In Houston, TX at the Organization of American Historians Conference, I have enjoyed catching with with friends and colleagues. I had a wonderful talk with Elizabeth R. Varon and heard about my friends at the University of Virginia, where she is now teaching Southern history. And she gave me some helpful advice on my next book project. I’m going to write about slavery and freedom in early Washington, D.C., and in particular at the case and family history of Mima Queen. The main focus will be on the Queens, and the case, which Francis Scott Key tried in the U.S. Supreme Court in 1813, and John Marshall decided. This was a petition for freedom case, and among other things established the “hearsay rule” in American law. I’ve found new documents on the case, and Liz, not surprisingly, had great suggestions for how to begin to uncover this story. The book will tell the story of early Washington, black and white, and through the lives of three generations of Queen women–Mary Queen, Mima Queen, and Louisa Queen.
The OAH session on Quantitative History revealed how historians are using new techniques of Social Network Analysis, ones that I plan to use in my next work on early Washington. Karen Wilson’s work on networks of Jewish business men and families in Los Angeles opened my eyes to how these techniques might be applied to my project on the Queens.
Melinda Miller (U.S.N.A.) explained why forty acres and a mule would indeed have made a difference in the lives of freedmen after the Civil War. Her brilliant analysis compares Cherokee Freedmen with Southern black freedmen.
And we had a mini-reunion of Valley of the Shadow folks, including Anne S. Rubin, Andrew Torget, and Amy Murrell Taylor. Missing Ed Ayers, but he was probably watching University of Richmond Spiders advance in the NCAAs.
The meeting also allowed my research team for our Railroads Digging into Data project to meet with Richard White and his Spatial History team from Stanford, including Erik Steiner and Kathy Harris.
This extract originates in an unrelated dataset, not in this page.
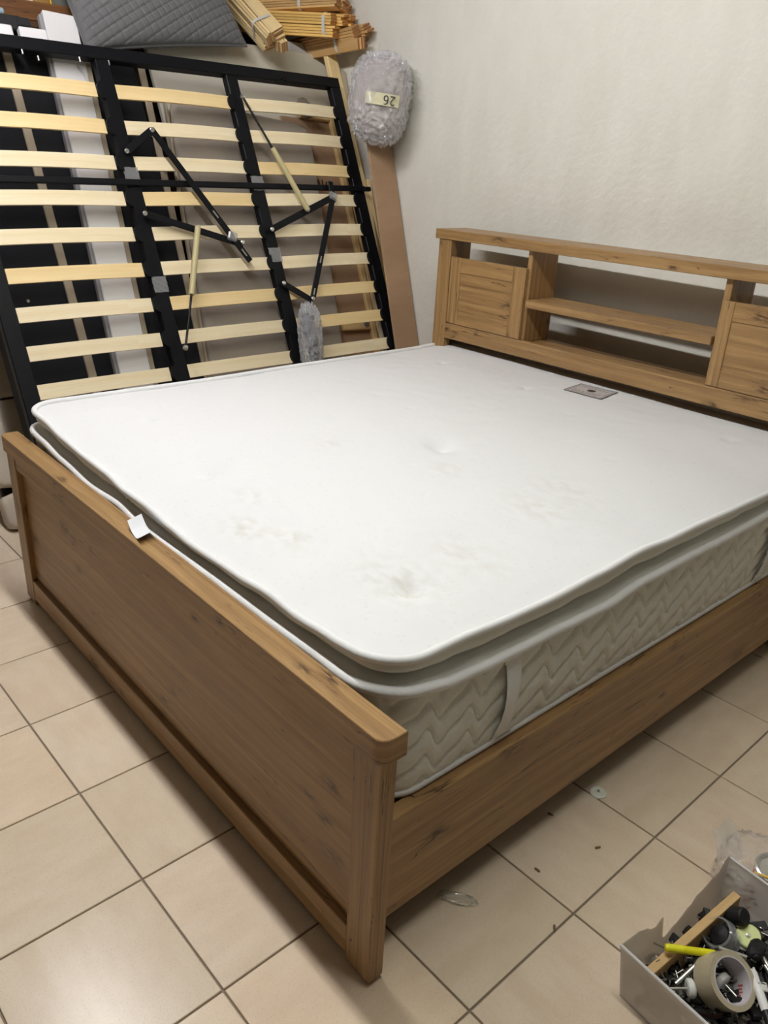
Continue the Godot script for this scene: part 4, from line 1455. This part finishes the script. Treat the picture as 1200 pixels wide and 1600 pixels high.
	marker("white_marker", "white felt-tip marker with black cap at the bin's right side", L.call(Vector3(0.082, 0.097, 0.027)), Vector3(-0.75, 0.05, -0.66), 0.12, 0.008, M(S(236, 236, 234), 0.35), M(S(20, 20, 22), 0.4), true)
	# roll of tape on its edge
	var tr := thing("tape_roll", "roll of clear packing tape on a printed cardboard core in the bin", "tape roll", L.call(Vector3(0.018, 0.094, 0.046), Basis(Vector3(0, 0, 1), -0.62) * Basis(Vector3.RIGHT, 0.08)))
	var tm := MB.new()
	tm.lathe([Vector2(0.040, 0.024), Vector2(0.049, 0.024), Vector2(0.049, -0.024), Vector2(0.040, -0.024)], Transform3D.IDENTITY, 48)
	part("tape", tm, M(S(190, 178, 152), 0.25), tr)
	var tc := MB.new()
	tc.lathe([Vector2(0.0375, -0.024), Vector2(0.0375, 0.024), Vector2(0.040, 0.024)], Transform3D.IDENTITY, 48)
	tc.lathe([Vector2(0.040, -0.024), Vector2(0.0375, -0.024)], Transform3D.IDENTITY, 48)
	var core := part("core", tc, M(S(206, 200, 204), 0.7), tr)
	var pr := MB.new()
	for k in 5:
		var an := -0.9 + 0.16 * k
		pr.box(Vector3(0, 0, 0), Vector3(0.0005, 0.014 if k % 2 == 0 else 0.009, 0.003), 0.0, 1, Vector2.ZERO, Transform3D(Basis(Vector3.UP, -an), Vector3(cos(an) * 0.0372, -0.004, sin(an) * 0.0372)))
	part("red_print", pr, M(S(190, 90, 90), 0.7), core)
	# clear cup with a black knob
	var cc := thing("clear_caster_cup", "clear plastic cup with a black insert lying on the heap in the bin", "cup", L.call(Vector3(-0.040, 0.092, -0.038), Basis(Vector3.RIGHT, 0.7) * Basis(Vector3.BACK, 0.35)))
	var c1 := MB.new()
	c1.lathe([Vector2(0.026, 0.02), Vector2(0.03, 0.018), Vector2(0.033, 0.0), Vector2(0.03, -0.02), Vector2(0.02, -0.026), Vector2(0, -0.026)], Transform3D.IDENTITY, 28)
	part("cup", c1, see_through(S(225, 228, 230), 0.25, 0.06), cc)
	var c2 := MB.new()
	c2.lathe([Vector2(0, 0.012), Vector2(0.018, 0.01), Vector2(0.022, 0), Vector2(0.018, -0.02), Vector2(0, -0.02)], Transform3D.IDENTITY, 24)
	part("insert", c2, M(S(20, 20, 24), 0.35), cc)
	var bk := thing("black_plug", "matt black ribbed plastic knob behind the clear cup in the bin", "knob", L.call(Vector3(-0.046, 0.102, -0.096), Basis(Vector3.BACK, -0.9)))
	var bkm := MB.new()
	bkm.lathe([Vector2(0, 0.022), Vector2(0.015, 0.021), Vector2(0.0175, 0.018), Vector2(0.0175, -0.018), Vector2(0, -0.02)], Transform3D.IDENTITY, 14)
	part("knob", bkm, M(S(20, 20, 22), 0.6), bk)
	var gd := thing("yellow_green_glide", "pale yellow-green furniture glide disc with a central screw in the bin", "glide", L.call(Vector3(-0.010, 0.088, -0.086), Basis(Vector3.RIGHT, 0.5)))
	var gm := MB.new()
	gm.lathe([Vector2(0.004, 0.004), Vector2(0.021, 0.004), Vector2(0.023, 0.002), Vector2(0.023, -0.004), Vector2(0, -0.004)], Transform3D.IDENTITY, 28)
	part("disc", gm, M(S(216, 224, 150), 0.5), gd)
	var gs := MB.new()
	gs.lathe([Vector2(0, 0.007), Vector2(0.004, 0.006), Vector2(0.005, 0.003)], Transform3D.IDENTITY, 12)
	part("screw", gs, zinc, gd)
	var bg := thing("black_grip", "black rubber grip lying right of the clear cup in the bin", "grip", L.call(Vector3(0.017, 0.094, -0.066), Basis(Vector3.UP, 0.2) * Basis(Vector3.RIGHT, 1.35)))
	part("grip", crumpled(Vector3(0.014, 0.028, 0.011), 303, 0.35, 20, 24, 0.75), M(S(15, 15, 17), 0.7), bg)
	# white cap nuts on rods
	var j := 0
	for q in [[Vector3(-0.013, 0.086, 0.106), Vector3(-0.6, -0.1, 0.75), "white hexagonal cap on a steel rod near the bin's front left corner"], [Vector3(0.011, 0.078, 0.036), Vector3(1, -0.1, 0.1), "white cap on a steel rod seen through the tape roll"]]:
		var ax: Vector3 = (q[1] as Vector3).normalized()
		var x := ax.cross(Vector3.UP).normalized()
		var cn := thing("capped_rod", q[2], "cap nut", L.call(q[0], Basis(x, ax, x.cross(ax))))
		var hm := MB.new()
		hm.lathe([Vector2(0, -0.008), Vector2(0.014, -0.008), Vector2(0.017, -0.005), Vector2(0.017, 0.004), Vector2(0.013, 0.006), Vector2(0, 0.006)], Transform3D.IDENTITY, 8)
		part("cap", hm, M(S(232, 232, 228), 0.35), cn)
		var rm := MB.new()
		rm.tube([Vector3(0, 0.006, 0), Vector3(0, 0.05, 0)], 0.0028, 8)
		part("rod", rm, zinc, cn)
		j += 1
	j = 0
	for q in [[Vector3(-0.034, 0.086, 0.084), Vector3(0.1, 0.35, -0.9), 0.06, "thick steel bolt between the offcut and the tape roll"], [Vector3(0.055, 0.090, -0.052), Vector3(1, 0, 0.5), 0.05, "bright steel pin beside the white marker, the farther one"], [Vector3(0.066, 0.088, -0.042), Vector3(1, 0, 0.5), 0.05, "bright steel pin beside the white marker, the nearer one"], [Vector3(-0.006, 0.095, -0.020), Vector3(1, 0.0, -0.6), 0.05, "grey rod lying behind the tape roll in the bin"]]:
		var sp := thing("steel_pin", q[3], "pin", L.call(q[0]))
		var sm := MB.new()
		var dd: Vector3 = (q[1] as Vector3).normalized() * q[2]
		sm.tube([-dd / 2, dd / 2], 0.0045, 12)
		part("pin", sm, zinc, sp)
		j += 1
	var cb := thing("chrome_cup", "shiny chrome cup fitting in the bin's far left corner by the offcut", "fitting", L.call(Vector3(-0.092, 0.082, 0.108), Basis(Vector3.BACK, 0.6)))
	var cbm := MB.new()
	cbm.lathe([Vector2(0, 0.008), Vector2(0.008, 0.006), Vector2(0.012, 0.001), Vector2(0.016, 0.0), Vector2(0.016, -0.004), Vector2(0, -0.006)], Transform3D.IDENTITY, 24)
	part("cup", cbm, M(S(220, 220, 220), 0.08, 1.0), cb)
	var st := thing("brown_strap", "dark reddish-brown strap curving along the bin's front left part", "strap", L.call(Vector3(0.0, 0.072, 0.118), Basis(Vector3.UP, 0.55)))
	var stm := MB.new()
	stm.grid(3, 25, func(i: int, jj: int) -> Vector3:
		var f := jj / 24.0
		return Vector3(-0.055 + 0.11 * f, (i - 1) * 0.008 + 0.004 * sin(f * 6.0), 0.02 * sin(f * PI)), func(_p, _i, _j): return Vector3(0, 0.4, 1))
	var stc := M(S(70, 42, 38), 0.5)
	stc.cull_mode = BaseMaterial3D.CULL_DISABLED
	part("strap", stm, stc, st)
	# bag with a tin behind the bin
	var tn := thing("red_tin", "red tin with a shiny metal lid in the clear bag behind the bin", "tin", Transform3D(Basis(Vector3.UP, 0.4) * Basis(Vector3.RIGHT, 0.18), Vector3(2.006, 0.012, 2.134)))
	var can := MB.new()
	can.lathe([Vector2(0, 0.0), Vector2(0.036, 0.0), Vector2(0.036, 0.118)], Transform3D.IDENTITY, 40)
	part("can_body", can, M(S(176, 48, 34), 0.4), tn)
	var lid := MB.new()
	lid.lathe([Vector2(0.036, 0.116), Vector2(0.038, 0.118), Vector2(0.038, 0.123), Vector2(0.034, 0.125), Vector2(0.031, 0.118), Vector2(0.028, 0.116), Vector2(0.027, 0.119), Vector2(0.0, 0.119)], Transform3D.IDENTITY, 40)
	part("can_lid", lid, M(S(210, 208, 200), 0.25, 0.7), tn)
	var ys := thing("yellow_stick", "thin yellow stick lying across the tin's lid behind the bin", "stick", Transform3D(Basis(), Vector3(2.02, 0.128, 2.185)))
	var ysm := MB.new()
	ysm.tube([Vector3(-0.03, 0.0, 0.008), Vector3(0.05, 0.012, -0.01)], 0.003, 10)
	part("stick", ysm, M(S(232, 186, 40), 0.5), ys)
	var bag := thing("clear_bag", "crumpled clear plastic bag standing behind the plastic bin", "bag", Transform3D(Basis(Vector3.UP, 0.25), Vector3(2.02, 0.0, 2.13)))
	part("bag_film", crumpled(Vector3(0.115, 0.068, 0.085), 331, 0.22, 60, 80, 0.6, 0.01), see_through(S(232, 232, 230), 0.13, 0.05), bag, Transform3D(Basis(), Vector3(0, 0.07, 0)))
	var bf := MB.new()
	bf.grid(12, 10, func(i: int, jj: int) -> Vector3:
		var f := i / 11.0
		var s := jj / 9.0
		return Vector3(-0.115 - 0.03 * f + 0.05 * s * (1.0 - 0.5 * f), 0.09 + 0.05 * f + 0.008 * sin(s * 6.0 + f * 3.0), 0.03 - 0.06 * s - 0.03 * f), func(_p, _i, _j): return Vector3(-0.5, 1, 0.3))
	part("bag_flap", bf, see_through(S(232, 230, 226), 0.4, 0.1), bag)

func marker(called: String, label: String, tf: Transform3D, dir: Vector3, length: float, r: float, body: Material, cap: Material, clip: bool) -> void:
	var ax := dir.normalized()
	var x := ax.cross(Vector3.UP).normalized()
	var o := thing(called, label, "marker", tf * Transform3D(Basis(x, ax, x.cross(ax)), Vector3.ZERO))
	var h := length / 2
	var b := MB.new()
	b.lathe([Vector2(0, h), Vector2(r * 0.6, h), Vector2(r * 0.9, h - 0.003), Vector2(r, h - 0.008), Vector2(r, -h * 0.3), Vector2(0, -h * 0.3)], Transform3D.IDENTITY, 20)
	part("barrel", b, body, o)
	var c := MB.new()
	c.lathe([Vector2(0, -h * 0.3), Vector2(r * 1.05, -h * 0.3), Vector2(r * 1.05, -h + 0.006), Vector2(r * 0.8, -h), Vector2(0, -h)], Transform3D.IDENTITY, 20)
	var co := part("cap", c, cap, o)
	if clip:
		var k := MB.new()
		k.box(Vector3(0, h - 0.016, r + 0.002), Vector3(0.004, 0.03, 0.002), 0.0008)
		part("clip", k, body, co)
We hoped going into the meeting to drive “the golden spike” between our respective railroad data projects. No champagne, no worker strikes, no Thomas C. Durant. But we made major progress on how we might join our data and tools and collaborate on a future project. Our Aurora Engine framework for spatio-temporal visualization and analysis might be at least a common gauge–to use a railroad term.
And Oxford University Press put out The Old South’s Modern Worlds, with an excellent essay by Michael O’Brien among others.